This is an edited excerpt from Indira Sawhney Judgment (Headings have been added)

There is no set or recognised method. There is no law or other statutory instrument prescribing the methodology. The ultimate idea is to survey the entire populace. If so, one can well begin with castes, which represent explicit identifiable social classes/groupings, more particularly when Article 16(4) seeks to ameliorate social backwardness. What is unconstitutional with it, more so when caste, occupation, poverty and social backwardness are so closely inter-twined in our society? [Individual survey is out of question, since Article 16(4) speaks of class protection and not individual protection].

This does not mean that one can wind up the process of identification with the castes. Besides castes (whether found among Hindus or others) there may be other communities, groups, classes and denominations which may qualify as backward class of citizens. For example, in a particular State, Muslim community as a whole may be found socially backward.

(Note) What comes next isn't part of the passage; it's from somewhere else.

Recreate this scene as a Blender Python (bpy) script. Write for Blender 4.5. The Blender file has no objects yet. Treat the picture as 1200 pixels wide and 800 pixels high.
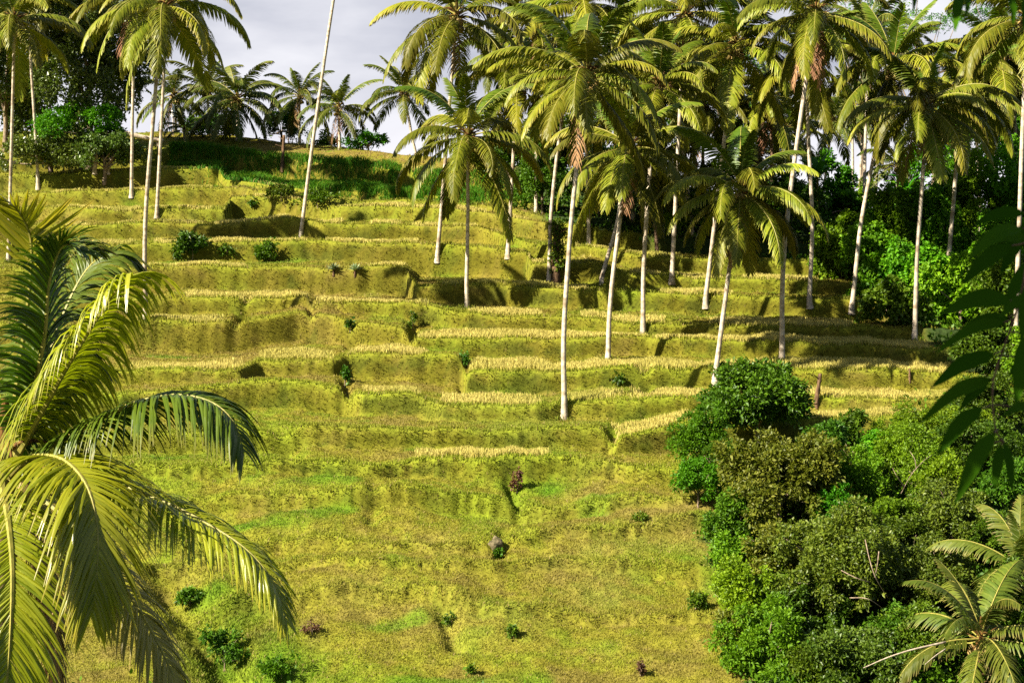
import bpy, math, random
import numpy as np
from mathutils import Vector, Matrix

RNG = np.random.default_rng(7)
random.seed(7)
SC = bpy.context.scene
COL = SC.collection

# ------------------------------------------------------------------ camera model
F = 1648.0          # focal length in photo pixels (1200 wide)
H0 = 240.0          # image row of the horizon (camera height is z = 0)


def at(u, v, Y):
    return np.array([(u - 600.0) * Y / F, Y, (H0 - v) * Y / F])


# ------------------------------------------------------------------ helpers
def link(o):
    COL.objects.link(o)
    return o


def tag(o, label=None, cat=None, group=None, kind=None):
    if label:
        o['label'] = label
    if cat:
        o['category'] = cat
    if group:
        o['group'] = group
    if kind:
        o['kind'] = kind
    return o


def thing(name, label, cat, loc=(0, 0, 0), group=None):
    o = link(bpy.data.objects.new(name, None))
    o.location = loc
    o.empty_display_size = 0.3
    return tag(o, label, cat, group)


def part(name, me, parent, loc=(0, 0, 0), rot=(0, 0, 0), scale=(1, 1, 1)):
    o = link(bpy.data.objects.new(name, me))
    o.parent = parent
    o.location = loc
    o.rotation_euler = rot
    o.scale = scale
    return o


def make_mesh(name, V, faces, mats, midx=None, col=None, smooth=False):
    """faces: list of int arrays (n,3) or (n,4); midx: list of ints or arrays, one per face array."""
    V = np.asarray(V, dtype=np.float32)
    faces = [np.asarray(f, dtype=np.int32) for f in faces if len(f)]
    me = bpy.data.meshes.new(name)
    me.vertices.add(len(V))
    me.vertices.foreach_set('co', V.ravel())
    loops = np.concatenate([f.ravel() for f in faces])
    tot = np.concatenate([np.full(len(f), f.shape[1], np.int32) for f in faces])
    start = np.concatenate([[0], np.cumsum(tot)[:-1]]).astype(np.int32)
    me.loops.add(len(loops))
    me.loops.foreach_set('vertex_index', loops)
    me.polygons.add(len(tot))
    me.polygons.foreach_set('loop_start', start)
    for m in (mats if isinstance(mats, (list, tuple)) else [mats]):
        me.materials.append(m)
    if midx is not None:
        mi = np.concatenate([np.full(len(f), m, np.int32) if np.isscalar(m) else np.asarray(m, np.int32) for f, m in zip(faces, midx)])
        me.polygons.foreach_set('material_index', mi)
    me.polygons.foreach_set('use_smooth', np.full(len(tot), smooth, bool))
    if col is not None:
        a = me.attributes.new('tint', 'FLOAT_COLOR', 'POINT')
        c = np.ones((len(V), 4), np.float32)
        col = np.asarray(col, np.float32)
        c[:, :col.shape[1]] = col
        a.data.foreach_set('color', c.ravel())
    me.update(calc_edges=True)
    return me


def nrm(a):
    return a / np.maximum(np.linalg.norm(a, axis=-1, keepdims=True), 1e-9)


def vnoise1(x, seed):
    r = np.random.default_rng(seed).random(4096)
    i = np.floor(x).astype(int)
    f = x - i
    f = f * f * (3 - 2 * f)
    return r[i % 4096] * (1 - f) + r[(i + 1) % 4096] * f - 0.5


def vnoise2(x, y, seed):
    r = np.random.default_rng(seed).random((256, 256))
    i = np.floor(x).astype(int)
    j = np.floor(y).astype(int)
    fx = x - i
    fy = y - j
    fx = fx * fx * (3 - 2 * fx)
    fy = fy * fy * (3 - 2 * fy)
    a = r[i % 256, j % 256]
    b = r[(i + 1) % 256, j % 256]
    c = r[i % 256, (j + 1) % 256]
    d = r[(i + 1) % 256, (j + 1) % 256]
    return (a * (1 - fx) + b * fx) * (1 - fy) + (c * (1 - fx) + d * fx) * fy - 0.5


def sstep(a, b, x):
    t = np.clip((x - a) / (b - a), 0, 1)
    return t * t * (3 - 2 * t)


# ------------------------------------------------------------------ materials
def new_mat(name):
    m = bpy.data.materials.new(name)
    m.use_nodes = True
    nt = m.node_tree
    nt.nodes.clear()
    return m, nt.nodes, nt.links


def leaf_mat(name, c1, c2, c3=None, rough=0.5, trans=0.25, tipcol=None, spec=0.4, objvar=0.25, tcol=None):
    """foliage: colour between c1 and c2 by the per-leaf random value; tip colour towards the leaf's end."""
    m, N, L = new_mat(name)
    out = N.new('ShaderNodeOutputMaterial')
    at_ = N.new('ShaderNodeAttribute')
    at_.attribute_name = 'tint'
    sep = N.new('ShaderNodeSeparateColor')
    L.new(at_.outputs['Color'], sep.inputs[0])
    mix = N.new('ShaderNodeMix')
    mix.data_type = 'RGBA'
    mix.inputs['A'].default_value = (*c1, 1)
    mix.inputs['B'].default_value = (*c2, 1)
    L.new(sep.outputs[0], mix.inputs['Factor'])
    cur = mix.outputs['Result']
    if tipcol:
        mp = N.new('ShaderNodeMapRange')
        mp.inputs['From Min'].default_value = 0.72
        mp.inputs['From Max'].default_value = 1.0
        mp.inputs['To Max'].default_value = 0.7
        L.new(sep.outputs[1], mp.inputs['Value'])
        m2 = N.new('ShaderNodeMix')
        m2.data_type = 'RGBA'
        m2.inputs['B'].default_value = (*tipcol, 1)
        L.new(mp.outputs[0], m2.inputs['Factor'])
        L.new(cur, m2.inputs['A'])
        cur = m2.outputs['Result']
    oi = N.new('ShaderNodeObjectInfo')
    mr = N.new('ShaderNodeMapRange')
    mr.inputs['To Min'].default_value = 1 - objvar
    mr.inputs['To Max'].default_value = 1 + objvar
    L.new(oi.outputs['Random'], mr.inputs['Value'])
    hs = N.new('ShaderNodeHueSaturation')
    L.new(mr.outputs[0], hs.inputs['Value'])
    mh = N.new('ShaderNodeMapRange')
    mh.inputs['To Min'].default_value = 0.5 - 0.02
    mh.inputs['To Max'].default_value = 0.5 + 0.02
    frac = N.new('ShaderNodeMath')
    frac.operation = 'FRACT'
    mul = N.new('ShaderNodeMath')
    mul.operation = 'MULTIPLY'
    mul.inputs[1].default_value = 7.31
    L.new(oi.outputs['Random'], mul.inputs[0])
    L.new(mul.outputs[0], frac.inputs[0])
    L.new(frac.outputs[0], mh.inputs['Value'])
    L.new(mh.outputs[0], hs.inputs['Hue'])
    L.new(cur, hs.inputs['Color'])
    p = N.new('ShaderNodeBsdfPrincipled')
    p.inputs['Roughness'].default_value = rough
    p.inputs['Specular IOR Level'].default_value = spec
    L.new(hs.outputs[0], p.inputs['Base Color'])
    t = N.new('ShaderNodeBsdfTranslucent')
    g = N.new('ShaderNodeMix')
    g.data_type = 'RGBA'
    g.blend_type = 'MULTIPLY'
    g.inputs['Factor'].default_value = 1
    g.inputs['B'].default_value = (*(tcol or (1.3, 1.45, 0.5)), 1)
    L.new(hs.outputs[0], g.inputs['A'])
    L.new(g.outputs['Result'], t.inputs['Color'])
    ms = N.new('ShaderNodeMixShader')
    ms.inputs[0].default_value = trans
    L.new(p.outputs[0], ms.inputs[1])
    L.new(t.outputs[0], ms.inputs[2])
    L.new(ms.outputs[0], out.inputs[0])
    return m


def bark_mat(name, c1, c2, scale=6.0, bump=0.3, stretch=(1, 1, 1), rough=0.85, spots=None):
    m, N, L = new_mat(name)
    out = N.new('ShaderNodeOutputMaterial')
    tc = N.new('ShaderNodeTexCoord')
    mp = N.new('ShaderNodeMapping')
    mp.inputs['Scale'].default_value = stretch
    L.new(tc.outputs['Object'], mp.inputs[0])
    oi = N.new('ShaderNodeObjectInfo')
    ad = N.new('ShaderNodeVectorMath')
    ad.operation = 'ADD'
    L.new(mp.outputs[0], ad.inputs[0])
    sc = N.new('ShaderNodeVectorMath')
    sc.operation = 'SCALE'
    sc.inputs['Scale'].default_value = 40.0
    cx = N.new('ShaderNodeCombineXYZ')
    L.new(oi.outputs['Random'], cx.inputs[0])
    L.new(oi.outputs['Random'], cx.inputs[2])
    L.new(cx.outputs[0], sc.inputs[0])
    L.new(sc.outputs[0], ad.inputs[1])
    no = N.new('ShaderNodeTexNoise')
    no.inputs['Scale'].default_value = scale
    no.inputs['Detail'].default_value = 5
    L.new(ad.outputs[0], no.inputs['Vector'])
    cr = N.new('ShaderNodeValToRGB')
    cr.color_ramp.elements[0].position = 0.36
    cr.color_ramp.elements[1].position = 0.62
    cr.color_ramp.elements[0].color = (*c1, 1)
    cr.color_ramp.elements[1].color = (*c2, 1)
    L.new(no.outputs[0], cr.inputs[0])
    p = N.new('ShaderNodeBsdfPrincipled')
    p.inputs['Roughness'].default_value = rough
    p.inputs['Specular IOR Level'].default_value = 0.2
    cur = cr.outputs[0]
    if spots:
        n2 = N.new('ShaderNodeTexNoise')
        n2.inputs['Scale'].default_value = 1.3
        n2.inputs['Detail'].default_value = 4
        L.new(ad.outputs[0], n2.inputs['Vector'])
        r2 = N.new('ShaderNodeValToRGB')
        r2.color_ramp.elements[0].position = 0.52
        r2.color_ramp.elements[1].position = 0.66
        L.new(n2.outputs[0], r2.inputs[0])
        mx = N.new('ShaderNodeMix')
        mx.data_type = 'RGBA'
        mx.inputs['B'].default_value = (*spots, 1)
        L.new(r2.outputs[0], mx.inputs['Factor'])
        L.new(cur, mx.inputs['A'])
        cur = mx.outputs['Result']
    L.new(cur, p.inputs['Base Color'])
    b = N.new('ShaderNodeBump')
    b.inputs['Strength'].default_value = bump
    b.inputs['Distance'].default_value = 0.05
    L.new(no.outputs[0], b.inputs['Height'])
    L.new(b.outputs[0], p.inputs['Normal'])
    L.new(p.outputs[0], out.inputs[0])
    return m


def ground_mat():
    m, N, L = new_mat('hillside_soil_and_turf')
    out = N.new('ShaderNodeOutputMaterial')
    tc = N.new('ShaderNodeTexCoord')
    at_ = N.new('ShaderNodeAttribute')
    at_.attribute_name = 'tint'
    n1 = N.new('ShaderNodeTexNoise')
    n1.inputs['Scale'].default_value = 4.5
    n1.inputs['Detail'].default_value = 8
    n1.inputs['Roughness'].default_value = 0.7
    L.new(tc.outputs['Object'], n1.inputs['Vector'])
    cr = N.new('ShaderNodeValToRGB')
    cr.color_ramp.elements[0].position = 0.3
    cr.color_ramp.elements[1].position = 0.7
    cr.color_ramp.elements[0].color = (0.6, 0.6, 0.6, 1)
    cr.color_ramp.elements[1].color = (1.25, 1.25, 1.25, 1)
    L.new(n1.outputs[0], cr.inputs[0])
    mx = N.new('ShaderNodeMix')
    mx.data_type = 'RGBA'
    mx.blend_type = 'MULTIPLY'
    mx.inputs['Factor'].default_value = 1
    L.new(at_.outputs['Color'], mx.inputs['A'])
    L.new(cr.outputs[0], mx.inputs['B'])
    p = N.new('ShaderNodeBsdfPrincipled')
    p.inputs['Roughness'].default_value = 0.95
    p.inputs['Specular IOR Level'].default_value = 0.1
    L.new(mx.outputs['Result'], p.inputs['Base Color'])
    b = N.new('ShaderNodeBump')
    b.inputs['Strength'].default_value = 0.7
    b.inputs['Distance'].default_value = 0.12
    L.new(n1.outputs[0], b.inputs['Height'])
    L.new(b.outputs[0], p.inputs['Normal'])
    L.new(p.outputs[0], out.inputs[0])
    return m


def tint_mat(name, rough=0.7, trans=0.2, spec=0.2):
    """colour straight from the blade's own tint"""
    m, N, L = new_mat(name)
    out = N.new('ShaderNodeOutputMaterial')
    at_ = N.new('ShaderNodeAttribute')
    at_.attribute_name = 'tint'
    p = N.new('ShaderNodeBsdfPrincipled')
    p.inputs['Roughness'].default_value = rough
    p.inputs['Specular IOR Level'].default_value = spec
    L.new(at_.outputs['Color'], p.inputs['Base Color'])
    t = N.new('ShaderNodeBsdfTranslucent')
    L.new(at_.outputs['Color'], t.inputs['Color'])
    ms = N.new('ShaderNodeMixShader')
    ms.inputs[0].default_value = trans
    L.new(p.outputs[0], ms.inputs[1])
    L.new(t.outputs[0], ms.inputs[2])
    L.new(ms.outputs[0], out.inputs[0])
    return m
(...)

Similarly, certain sections and denominations among Christians in Kerala who were included among backward communities notified in the former princely State of Travancore as far back as in 1935 may also be surveyed and soon and so forth. Any authority entrusted with the task of identifying backward classes may well start with the castes. It can take caste ‘A’, apply the criteria of backwardness evolved by it to that caste and determine whether it qualifies as a backward class or not. If it does qualify, what emerges is a backward class, for the purposes of Clause (4) of Article 16.

The concept of ‘caste’ in this behalf is not confined to castes among Hindus. It extends to castes, wherever they obtain as a fact, irrespective of religious sanction for such practice. Having exhausted the castes or simultaneously with it, the authority may take up for consideration other occupational groups, communities and classes. For example, it may take up the Muslim community (After excluding those sections, castes and groups, if any, who have already been considered) and find out whether it can be characterised as a backward class in that State or region, as the case may be.

The approach may differ from State to State since the conditions in each State may differ. Nay, even within a State, conditions may differ from region to region. Similarly, Christians may also be considered. If in a given place, like Kerala, there are several denominations, sections or divisions, each of these groups may separately be considered. In this manner, all the classes among the populace will be covered and that is the central idea. The effort should be to consider all the available groups, sections and classes of society in whichever order one proceeds.

Since caste represents an existing, identifiable, social group spread over an overwhelming majority of the country’s population, we say one may well begin with castes, if one so chooses, and then go to other groups, sections and classes. We may say, at this stage, that we broadly commend the approach and methodology adopted by Justice O. Chinnappa Reddy Commission in this respect.

We do not mean to suggest – we may reiterate – that the procedure indicated hereinabove is the only procedure or method/approach to be adopted. Indeed, there is no such thing as a standard or model procedure/approach. It is for the authority (appointed to identify) to adopt such approach and procedure as it thinks appropriate, and so long as the approach adopted by it is fair and adequate, the court has no say in the matter. The only object of the discussion in the preceding para is to emphasise that if a Commission/Authority begins its process of identification with castes (among Hindus) and occupational groupings among others, it cannot by that reason alone be said to be constitutionally or legally bad.

We must also say that there is no rule of law that a test to be applied for identifying backward classes should be only one and/or uniform. In a vast country like India, it is simply not practicable. If the real object is to discover and locate backwardness, and if such backwardness is found in a caste, it can be treated as backward; if it is found in any other group, section or class, they too can be treated as backward.

Reservation is not being made under Clause (4) in favour of a ‘caste’ but a ‘backward class’. Once a caste satisfies the criteria of backwardness, it becomes a backward class for the purposes of Article 16(4).

It is sufficient to say that the classification is not on the basis of the caste but on the ground that that caste is found to be a backward class not adequately represented in the services of the State. Born Heathen, by baptism, it becomes a Christian – to use a simile. Baptism here means passing the test of backwardness.